**Collected data**
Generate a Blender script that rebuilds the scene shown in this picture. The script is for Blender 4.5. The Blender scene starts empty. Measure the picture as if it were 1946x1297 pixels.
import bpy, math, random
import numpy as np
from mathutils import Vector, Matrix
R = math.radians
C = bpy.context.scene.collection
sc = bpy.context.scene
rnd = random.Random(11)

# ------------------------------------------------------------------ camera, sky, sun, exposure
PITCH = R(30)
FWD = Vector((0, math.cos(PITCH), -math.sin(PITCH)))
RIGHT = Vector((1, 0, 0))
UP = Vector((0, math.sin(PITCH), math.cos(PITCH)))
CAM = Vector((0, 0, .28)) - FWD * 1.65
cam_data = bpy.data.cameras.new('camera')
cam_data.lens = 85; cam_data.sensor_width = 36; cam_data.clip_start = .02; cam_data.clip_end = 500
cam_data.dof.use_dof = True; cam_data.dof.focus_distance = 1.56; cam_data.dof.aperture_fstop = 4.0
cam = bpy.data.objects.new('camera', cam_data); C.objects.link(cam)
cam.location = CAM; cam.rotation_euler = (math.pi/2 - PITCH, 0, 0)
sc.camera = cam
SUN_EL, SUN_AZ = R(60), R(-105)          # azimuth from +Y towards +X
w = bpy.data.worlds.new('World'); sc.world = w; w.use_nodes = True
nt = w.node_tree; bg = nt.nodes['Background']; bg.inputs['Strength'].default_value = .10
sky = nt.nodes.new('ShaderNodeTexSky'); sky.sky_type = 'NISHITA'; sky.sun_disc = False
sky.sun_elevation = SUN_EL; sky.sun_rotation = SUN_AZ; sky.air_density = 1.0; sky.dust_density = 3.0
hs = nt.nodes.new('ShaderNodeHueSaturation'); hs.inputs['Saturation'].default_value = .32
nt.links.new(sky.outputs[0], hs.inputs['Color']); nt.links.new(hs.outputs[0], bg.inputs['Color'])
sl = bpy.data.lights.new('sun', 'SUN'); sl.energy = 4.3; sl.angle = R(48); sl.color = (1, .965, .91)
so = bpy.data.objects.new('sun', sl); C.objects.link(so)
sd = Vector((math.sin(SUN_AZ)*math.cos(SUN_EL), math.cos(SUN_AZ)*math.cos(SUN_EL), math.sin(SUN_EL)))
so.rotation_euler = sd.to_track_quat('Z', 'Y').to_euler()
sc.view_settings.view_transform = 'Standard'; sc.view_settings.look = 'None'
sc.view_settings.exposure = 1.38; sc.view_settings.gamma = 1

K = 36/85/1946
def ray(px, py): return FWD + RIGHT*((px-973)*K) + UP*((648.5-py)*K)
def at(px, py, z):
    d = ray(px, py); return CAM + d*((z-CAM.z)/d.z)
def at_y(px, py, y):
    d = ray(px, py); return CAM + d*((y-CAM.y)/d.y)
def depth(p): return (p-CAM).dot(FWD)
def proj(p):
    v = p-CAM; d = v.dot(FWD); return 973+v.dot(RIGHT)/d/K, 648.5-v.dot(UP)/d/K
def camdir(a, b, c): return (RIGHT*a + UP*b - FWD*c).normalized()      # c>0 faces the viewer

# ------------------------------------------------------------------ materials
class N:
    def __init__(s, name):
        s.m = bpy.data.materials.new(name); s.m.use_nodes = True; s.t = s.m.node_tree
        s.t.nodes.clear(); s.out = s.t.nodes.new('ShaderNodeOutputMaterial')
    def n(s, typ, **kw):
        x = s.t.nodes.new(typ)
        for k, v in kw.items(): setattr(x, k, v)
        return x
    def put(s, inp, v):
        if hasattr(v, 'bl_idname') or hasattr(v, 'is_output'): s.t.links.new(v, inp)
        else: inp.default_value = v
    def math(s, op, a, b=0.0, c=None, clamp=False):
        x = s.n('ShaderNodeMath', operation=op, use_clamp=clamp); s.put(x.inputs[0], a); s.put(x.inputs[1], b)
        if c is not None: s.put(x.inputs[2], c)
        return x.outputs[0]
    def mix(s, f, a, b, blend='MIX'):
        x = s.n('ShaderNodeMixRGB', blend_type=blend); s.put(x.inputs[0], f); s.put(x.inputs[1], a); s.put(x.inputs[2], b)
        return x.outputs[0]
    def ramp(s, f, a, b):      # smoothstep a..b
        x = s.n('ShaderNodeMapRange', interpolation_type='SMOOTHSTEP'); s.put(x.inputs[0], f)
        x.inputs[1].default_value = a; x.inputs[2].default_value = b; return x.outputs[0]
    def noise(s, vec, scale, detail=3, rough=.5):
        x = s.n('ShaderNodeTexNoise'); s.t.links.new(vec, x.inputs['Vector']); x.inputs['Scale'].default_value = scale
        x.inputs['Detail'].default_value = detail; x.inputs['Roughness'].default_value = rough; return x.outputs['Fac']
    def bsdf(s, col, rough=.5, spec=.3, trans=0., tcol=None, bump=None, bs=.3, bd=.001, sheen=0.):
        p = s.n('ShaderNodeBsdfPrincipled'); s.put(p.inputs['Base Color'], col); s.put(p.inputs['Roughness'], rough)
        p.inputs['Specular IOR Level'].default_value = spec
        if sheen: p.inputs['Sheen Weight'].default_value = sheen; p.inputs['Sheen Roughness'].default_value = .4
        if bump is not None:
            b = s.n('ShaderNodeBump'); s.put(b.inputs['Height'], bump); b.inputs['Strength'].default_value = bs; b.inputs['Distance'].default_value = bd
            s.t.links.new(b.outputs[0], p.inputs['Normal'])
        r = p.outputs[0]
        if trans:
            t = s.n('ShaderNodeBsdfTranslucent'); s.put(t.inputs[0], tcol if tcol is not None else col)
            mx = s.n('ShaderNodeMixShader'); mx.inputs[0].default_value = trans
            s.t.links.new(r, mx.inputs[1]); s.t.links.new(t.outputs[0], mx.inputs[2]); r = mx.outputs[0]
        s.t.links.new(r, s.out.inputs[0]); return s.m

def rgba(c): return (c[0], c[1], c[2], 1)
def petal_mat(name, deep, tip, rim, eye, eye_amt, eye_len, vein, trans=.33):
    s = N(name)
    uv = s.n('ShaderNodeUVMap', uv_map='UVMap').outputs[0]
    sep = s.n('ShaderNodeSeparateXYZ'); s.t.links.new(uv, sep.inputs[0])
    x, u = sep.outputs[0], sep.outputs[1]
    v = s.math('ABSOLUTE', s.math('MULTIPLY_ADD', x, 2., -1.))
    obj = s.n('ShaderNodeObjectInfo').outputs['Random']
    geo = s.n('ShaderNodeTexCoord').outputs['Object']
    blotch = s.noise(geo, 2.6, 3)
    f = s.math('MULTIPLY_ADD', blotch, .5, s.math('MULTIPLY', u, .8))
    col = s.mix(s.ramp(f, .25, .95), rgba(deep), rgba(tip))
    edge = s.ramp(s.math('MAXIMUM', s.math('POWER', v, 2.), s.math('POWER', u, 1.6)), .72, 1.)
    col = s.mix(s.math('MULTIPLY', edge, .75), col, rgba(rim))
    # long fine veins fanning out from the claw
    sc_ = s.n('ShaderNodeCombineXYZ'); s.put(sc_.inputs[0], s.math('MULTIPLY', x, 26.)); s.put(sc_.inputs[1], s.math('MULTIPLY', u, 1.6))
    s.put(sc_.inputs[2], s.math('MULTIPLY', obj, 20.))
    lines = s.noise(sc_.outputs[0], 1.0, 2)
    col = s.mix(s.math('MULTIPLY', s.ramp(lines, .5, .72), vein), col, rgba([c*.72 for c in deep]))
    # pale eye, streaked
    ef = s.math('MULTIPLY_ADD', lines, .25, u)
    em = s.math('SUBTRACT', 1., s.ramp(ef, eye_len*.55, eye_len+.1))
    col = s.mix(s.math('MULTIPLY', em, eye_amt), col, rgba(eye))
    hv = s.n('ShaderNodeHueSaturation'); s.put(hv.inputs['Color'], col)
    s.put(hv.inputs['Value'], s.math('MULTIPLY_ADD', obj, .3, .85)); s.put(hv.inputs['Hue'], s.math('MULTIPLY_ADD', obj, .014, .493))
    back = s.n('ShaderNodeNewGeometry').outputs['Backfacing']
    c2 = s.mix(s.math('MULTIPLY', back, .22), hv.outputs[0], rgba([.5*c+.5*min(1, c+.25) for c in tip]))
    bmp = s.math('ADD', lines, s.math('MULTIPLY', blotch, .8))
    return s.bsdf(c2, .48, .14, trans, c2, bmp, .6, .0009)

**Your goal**
Repeat, word for word, the lines from the opening of the material through the line containing "sc.view_settings.exposure = 1.38;".

**Response**
Generate a Blender script that rebuilds the scene shown in this picture. The script is for Blender 4.5. The Blender scene starts empty. Measure the picture as if it were 1946x1297 pixels.
import bpy, math, random
import numpy as np
from mathutils import Vector, Matrix
R = math.radians
C = bpy.context.scene.collection
sc = bpy.context.scene
rnd = random.Random(11)

# ------------------------------------------------------------------ camera, sky, sun, exposure
PITCH = R(30)
FWD = Vector((0, math.cos(PITCH), -math.sin(PITCH)))
RIGHT = Vector((1, 0, 0))
UP = Vector((0, math.sin(PITCH), math.cos(PITCH)))
CAM = Vector((0, 0, .28)) - FWD * 1.65
cam_data = bpy.data.cameras.new('camera')
cam_data.lens = 85; cam_data.sensor_width = 36; cam_data.clip_start = .02; cam_data.clip_end = 500
cam_data.dof.use_dof = True; cam_data.dof.focus_distance = 1.56; cam_data.dof.aperture_fstop = 4.0
cam = bpy.data.objects.new('camera', cam_data); C.objects.link(cam)
cam.location = CAM; cam.rotation_euler = (math.pi/2 - PITCH, 0, 0)
sc.camera = cam
SUN_EL, SUN_AZ = R(60), R(-105)          # azimuth from +Y towards +X
w = bpy.data.worlds.new('World'); sc.world = w; w.use_nodes = True
nt = w.node_tree; bg = nt.nodes['Background']; bg.inputs['Strength'].default_value = .10
sky = nt.nodes.new('ShaderNodeTexSky'); sky.sky_type = 'NISHITA'; sky.sun_disc = False
sky.sun_elevation = SUN_EL; sky.sun_rotation = SUN_AZ; sky.air_density = 1.0; sky.dust_density = 3.0
hs = nt.nodes.new('ShaderNodeHueSaturation'); hs.inputs['Saturation'].default_value = .32
nt.links.new(sky.outputs[0], hs.inputs['Color']); nt.links.new(hs.outputs[0], bg.inputs['Color'])
sl = bpy.data.lights.new('sun', 'SUN'); sl.energy = 4.3; sl.angle = R(48); sl.color = (1, .965, .91)
so = bpy.data.objects.new('sun', sl); C.objects.link(so)
sd = Vector((math.sin(SUN_AZ)*math.cos(SUN_EL), math.cos(SUN_AZ)*math.cos(SUN_EL), math.sin(SUN_EL)))
so.rotation_euler = sd.to_track_quat('Z', 'Y').to_euler()
sc.view_settings.view_transform = 'Standard'; sc.view_settings.look = 'None'
sc.view_settings.exposure = 1.38; sc.view_settings.gamma = 1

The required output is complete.